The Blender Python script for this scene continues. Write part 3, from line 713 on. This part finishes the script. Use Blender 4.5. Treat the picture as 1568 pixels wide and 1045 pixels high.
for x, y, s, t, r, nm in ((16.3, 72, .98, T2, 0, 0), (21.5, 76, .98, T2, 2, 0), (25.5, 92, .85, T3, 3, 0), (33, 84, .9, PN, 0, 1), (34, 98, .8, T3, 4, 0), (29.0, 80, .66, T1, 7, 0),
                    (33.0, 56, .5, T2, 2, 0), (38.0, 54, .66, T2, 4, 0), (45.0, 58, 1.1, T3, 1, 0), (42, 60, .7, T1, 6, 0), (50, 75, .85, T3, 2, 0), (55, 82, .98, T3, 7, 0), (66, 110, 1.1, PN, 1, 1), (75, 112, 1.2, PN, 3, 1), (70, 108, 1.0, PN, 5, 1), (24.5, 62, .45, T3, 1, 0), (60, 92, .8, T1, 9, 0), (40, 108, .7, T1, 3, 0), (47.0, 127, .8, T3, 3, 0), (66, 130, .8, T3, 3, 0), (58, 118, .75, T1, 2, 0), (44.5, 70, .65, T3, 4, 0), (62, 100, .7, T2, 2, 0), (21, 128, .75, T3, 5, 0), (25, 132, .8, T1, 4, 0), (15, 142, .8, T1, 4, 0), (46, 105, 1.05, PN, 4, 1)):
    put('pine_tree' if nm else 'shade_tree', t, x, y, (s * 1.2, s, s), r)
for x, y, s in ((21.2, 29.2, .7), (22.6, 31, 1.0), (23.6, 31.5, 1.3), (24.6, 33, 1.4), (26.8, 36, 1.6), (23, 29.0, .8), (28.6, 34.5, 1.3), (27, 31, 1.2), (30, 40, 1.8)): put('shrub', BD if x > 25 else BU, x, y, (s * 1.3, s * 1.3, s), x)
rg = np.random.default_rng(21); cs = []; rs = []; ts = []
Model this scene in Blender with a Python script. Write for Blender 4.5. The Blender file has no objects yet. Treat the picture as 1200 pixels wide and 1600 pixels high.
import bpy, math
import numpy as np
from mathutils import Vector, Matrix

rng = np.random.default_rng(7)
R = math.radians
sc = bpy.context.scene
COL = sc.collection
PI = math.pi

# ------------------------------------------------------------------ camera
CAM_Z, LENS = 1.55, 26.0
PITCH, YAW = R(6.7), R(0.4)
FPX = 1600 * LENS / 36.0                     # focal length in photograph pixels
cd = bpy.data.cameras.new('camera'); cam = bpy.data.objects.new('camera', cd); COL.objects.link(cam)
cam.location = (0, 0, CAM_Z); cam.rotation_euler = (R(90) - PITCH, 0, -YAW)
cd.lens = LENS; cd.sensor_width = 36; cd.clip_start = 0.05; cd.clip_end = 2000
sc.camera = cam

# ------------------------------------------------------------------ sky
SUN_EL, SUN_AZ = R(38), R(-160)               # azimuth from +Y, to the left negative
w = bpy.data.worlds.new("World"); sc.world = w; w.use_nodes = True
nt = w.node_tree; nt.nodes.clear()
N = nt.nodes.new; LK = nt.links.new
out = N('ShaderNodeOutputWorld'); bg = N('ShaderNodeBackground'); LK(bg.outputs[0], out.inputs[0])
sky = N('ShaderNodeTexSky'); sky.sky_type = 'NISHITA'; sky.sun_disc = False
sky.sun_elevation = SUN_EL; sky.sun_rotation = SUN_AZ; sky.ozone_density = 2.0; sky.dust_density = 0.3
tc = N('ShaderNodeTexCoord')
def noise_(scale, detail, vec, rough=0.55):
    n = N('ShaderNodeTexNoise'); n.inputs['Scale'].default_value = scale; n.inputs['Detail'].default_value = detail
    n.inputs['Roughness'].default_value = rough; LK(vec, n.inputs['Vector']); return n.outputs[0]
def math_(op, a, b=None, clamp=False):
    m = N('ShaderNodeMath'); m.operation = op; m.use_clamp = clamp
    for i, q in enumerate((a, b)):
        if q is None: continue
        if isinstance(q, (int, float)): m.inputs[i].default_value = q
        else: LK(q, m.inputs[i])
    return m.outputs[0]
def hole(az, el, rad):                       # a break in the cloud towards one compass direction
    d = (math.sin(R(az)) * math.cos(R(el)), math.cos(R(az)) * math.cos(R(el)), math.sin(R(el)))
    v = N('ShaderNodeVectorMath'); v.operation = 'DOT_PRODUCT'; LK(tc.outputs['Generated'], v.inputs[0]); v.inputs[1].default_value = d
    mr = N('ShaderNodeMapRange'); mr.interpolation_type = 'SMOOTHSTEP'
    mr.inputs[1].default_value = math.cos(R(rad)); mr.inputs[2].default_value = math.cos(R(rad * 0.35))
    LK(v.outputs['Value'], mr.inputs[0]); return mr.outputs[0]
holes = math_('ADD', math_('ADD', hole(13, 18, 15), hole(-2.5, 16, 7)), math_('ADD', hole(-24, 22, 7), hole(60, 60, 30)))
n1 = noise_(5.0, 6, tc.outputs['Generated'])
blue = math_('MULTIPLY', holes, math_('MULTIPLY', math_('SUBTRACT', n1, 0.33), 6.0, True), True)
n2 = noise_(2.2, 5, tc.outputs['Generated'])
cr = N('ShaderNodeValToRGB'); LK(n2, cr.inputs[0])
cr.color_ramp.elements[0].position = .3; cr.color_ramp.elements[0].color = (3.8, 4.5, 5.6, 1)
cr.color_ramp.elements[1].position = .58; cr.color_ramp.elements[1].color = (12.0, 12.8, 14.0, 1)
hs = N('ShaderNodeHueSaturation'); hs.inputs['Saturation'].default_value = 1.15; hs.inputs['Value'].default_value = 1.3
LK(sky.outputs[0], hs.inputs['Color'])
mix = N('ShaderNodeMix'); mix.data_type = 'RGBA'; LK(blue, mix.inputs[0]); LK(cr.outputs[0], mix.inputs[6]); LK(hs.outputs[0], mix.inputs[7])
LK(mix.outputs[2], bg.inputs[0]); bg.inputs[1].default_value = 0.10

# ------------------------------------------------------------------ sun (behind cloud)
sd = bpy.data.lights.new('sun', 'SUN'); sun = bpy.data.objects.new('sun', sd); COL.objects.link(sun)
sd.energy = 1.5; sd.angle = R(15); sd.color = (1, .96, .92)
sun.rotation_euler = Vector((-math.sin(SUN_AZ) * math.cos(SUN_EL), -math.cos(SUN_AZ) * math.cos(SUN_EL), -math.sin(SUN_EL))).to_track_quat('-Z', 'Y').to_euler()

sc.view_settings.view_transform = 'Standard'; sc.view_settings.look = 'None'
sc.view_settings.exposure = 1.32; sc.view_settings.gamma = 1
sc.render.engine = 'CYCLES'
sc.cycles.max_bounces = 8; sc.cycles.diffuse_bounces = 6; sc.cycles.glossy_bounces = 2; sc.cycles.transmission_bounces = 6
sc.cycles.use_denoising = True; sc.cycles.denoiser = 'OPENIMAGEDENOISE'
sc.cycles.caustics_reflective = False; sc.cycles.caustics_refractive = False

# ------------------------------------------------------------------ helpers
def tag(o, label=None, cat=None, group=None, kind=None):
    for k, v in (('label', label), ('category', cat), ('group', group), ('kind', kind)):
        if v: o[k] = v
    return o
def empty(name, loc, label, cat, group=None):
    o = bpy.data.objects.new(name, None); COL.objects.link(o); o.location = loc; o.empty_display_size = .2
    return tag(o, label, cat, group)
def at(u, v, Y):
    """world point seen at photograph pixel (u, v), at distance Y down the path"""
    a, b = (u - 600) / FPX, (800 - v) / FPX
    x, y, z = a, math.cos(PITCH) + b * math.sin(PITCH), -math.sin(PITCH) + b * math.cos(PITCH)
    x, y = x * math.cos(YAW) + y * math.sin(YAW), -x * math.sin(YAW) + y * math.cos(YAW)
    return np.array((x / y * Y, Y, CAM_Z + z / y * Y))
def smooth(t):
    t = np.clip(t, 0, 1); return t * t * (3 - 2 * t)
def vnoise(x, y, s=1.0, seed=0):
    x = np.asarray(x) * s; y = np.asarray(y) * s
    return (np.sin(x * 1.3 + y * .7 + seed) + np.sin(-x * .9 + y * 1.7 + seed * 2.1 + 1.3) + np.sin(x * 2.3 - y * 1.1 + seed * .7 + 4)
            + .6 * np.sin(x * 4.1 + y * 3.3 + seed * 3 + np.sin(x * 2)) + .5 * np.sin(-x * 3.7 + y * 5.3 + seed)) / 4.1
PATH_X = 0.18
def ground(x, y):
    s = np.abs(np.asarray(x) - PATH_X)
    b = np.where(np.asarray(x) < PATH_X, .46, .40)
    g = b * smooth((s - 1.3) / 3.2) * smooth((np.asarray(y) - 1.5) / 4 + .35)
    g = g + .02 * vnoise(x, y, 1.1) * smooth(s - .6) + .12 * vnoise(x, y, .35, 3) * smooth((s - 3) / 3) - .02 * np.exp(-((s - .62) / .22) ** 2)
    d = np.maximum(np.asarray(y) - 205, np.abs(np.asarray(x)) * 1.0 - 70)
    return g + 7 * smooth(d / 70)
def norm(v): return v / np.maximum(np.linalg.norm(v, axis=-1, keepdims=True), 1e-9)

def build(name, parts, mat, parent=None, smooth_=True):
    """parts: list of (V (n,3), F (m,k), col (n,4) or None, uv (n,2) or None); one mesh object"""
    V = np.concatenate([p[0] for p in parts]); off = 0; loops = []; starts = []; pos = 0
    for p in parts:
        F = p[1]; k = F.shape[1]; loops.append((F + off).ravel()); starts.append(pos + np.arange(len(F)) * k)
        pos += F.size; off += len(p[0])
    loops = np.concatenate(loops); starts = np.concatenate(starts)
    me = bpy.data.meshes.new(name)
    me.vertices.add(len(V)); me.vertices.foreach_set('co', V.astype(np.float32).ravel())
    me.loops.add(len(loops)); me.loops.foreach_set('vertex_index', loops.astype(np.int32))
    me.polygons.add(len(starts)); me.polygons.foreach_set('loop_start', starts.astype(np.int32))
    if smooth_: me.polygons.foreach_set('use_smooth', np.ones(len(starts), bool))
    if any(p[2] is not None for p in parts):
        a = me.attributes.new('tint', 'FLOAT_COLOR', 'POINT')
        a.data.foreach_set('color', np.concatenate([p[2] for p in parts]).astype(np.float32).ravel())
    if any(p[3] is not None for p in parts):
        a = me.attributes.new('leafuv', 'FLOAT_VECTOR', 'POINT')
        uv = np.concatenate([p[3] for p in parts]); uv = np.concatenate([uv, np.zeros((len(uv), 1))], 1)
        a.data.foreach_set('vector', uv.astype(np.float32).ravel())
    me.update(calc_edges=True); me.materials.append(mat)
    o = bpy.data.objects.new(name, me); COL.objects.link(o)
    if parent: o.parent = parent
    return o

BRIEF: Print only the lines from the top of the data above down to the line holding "PI = math.pi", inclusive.

TASK RESPONSE:
The Blender Python script for this scene continues. Write part 3, from line 713 on. This part finishes the script. Use Blender 4.5. Treat the picture as 1568 pixels wide and 1045 pixels high.
for x, y, s, t, r, nm in ((16.3, 72, .98, T2, 0, 0), (21.5, 76, .98, T2, 2, 0), (25.5, 92, .85, T3, 3, 0), (33, 84, .9, PN, 0, 1), (34, 98, .8, T3, 4, 0), (29.0, 80, .66, T1, 7, 0),
                    (33.0, 56, .5, T2, 2, 0), (38.0, 54, .66, T2, 4, 0), (45.0, 58, 1.1, T3, 1, 0), (42, 60, .7, T1, 6, 0), (50, 75, .85, T3, 2, 0), (55, 82, .98, T3, 7, 0), (66, 110, 1.1, PN, 1, 1), (75, 112, 1.2, PN, 3, 1), (70, 108, 1.0, PN, 5, 1), (24.5, 62, .45, T3, 1, 0), (60, 92, .8, T1, 9, 0), (40, 108, .7, T1, 3, 0), (47.0, 127, .8, T3, 3, 0), (66, 130, .8, T3, 3, 0), (58, 118, .75, T1, 2, 0), (44.5, 70, .65, T3, 4, 0), (62, 100, .7, T2, 2, 0), (21, 128, .75, T3, 5, 0), (25, 132, .8, T1, 4, 0), (15, 142, .8, T1, 4, 0), (46, 105, 1.05, PN, 4, 1)):
    put('pine_tree' if nm else 'shade_tree', t, x, y, (s * 1.2, s, s), r)
for x, y, s in ((21.2, 29.2, .7), (22.6, 31, 1.0), (23.6, 31.5, 1.3), (24.6, 33, 1.4), (26.8, 36, 1.6), (23, 29.0, .8), (28.6, 34.5, 1.3), (27, 31, 1.2), (30, 40, 1.8)): put('shrub', BD if x > 25 else BU, x, y, (s * 1.3, s * 1.3, s), x)
rg = np.random.default_rng(21); cs = []; rs = []; ts = []
Model this scene in Blender with a Python script. Write for Blender 4.5. The Blender file has no objects yet. Treat the picture as 1200 pixels wide and 1600 pixels high.
import bpy, math
import numpy as np
from mathutils import Vector, Matrix

rng = np.random.default_rng(7)
R = math.radians
sc = bpy.context.scene
COL = sc.collection
PI = math.pi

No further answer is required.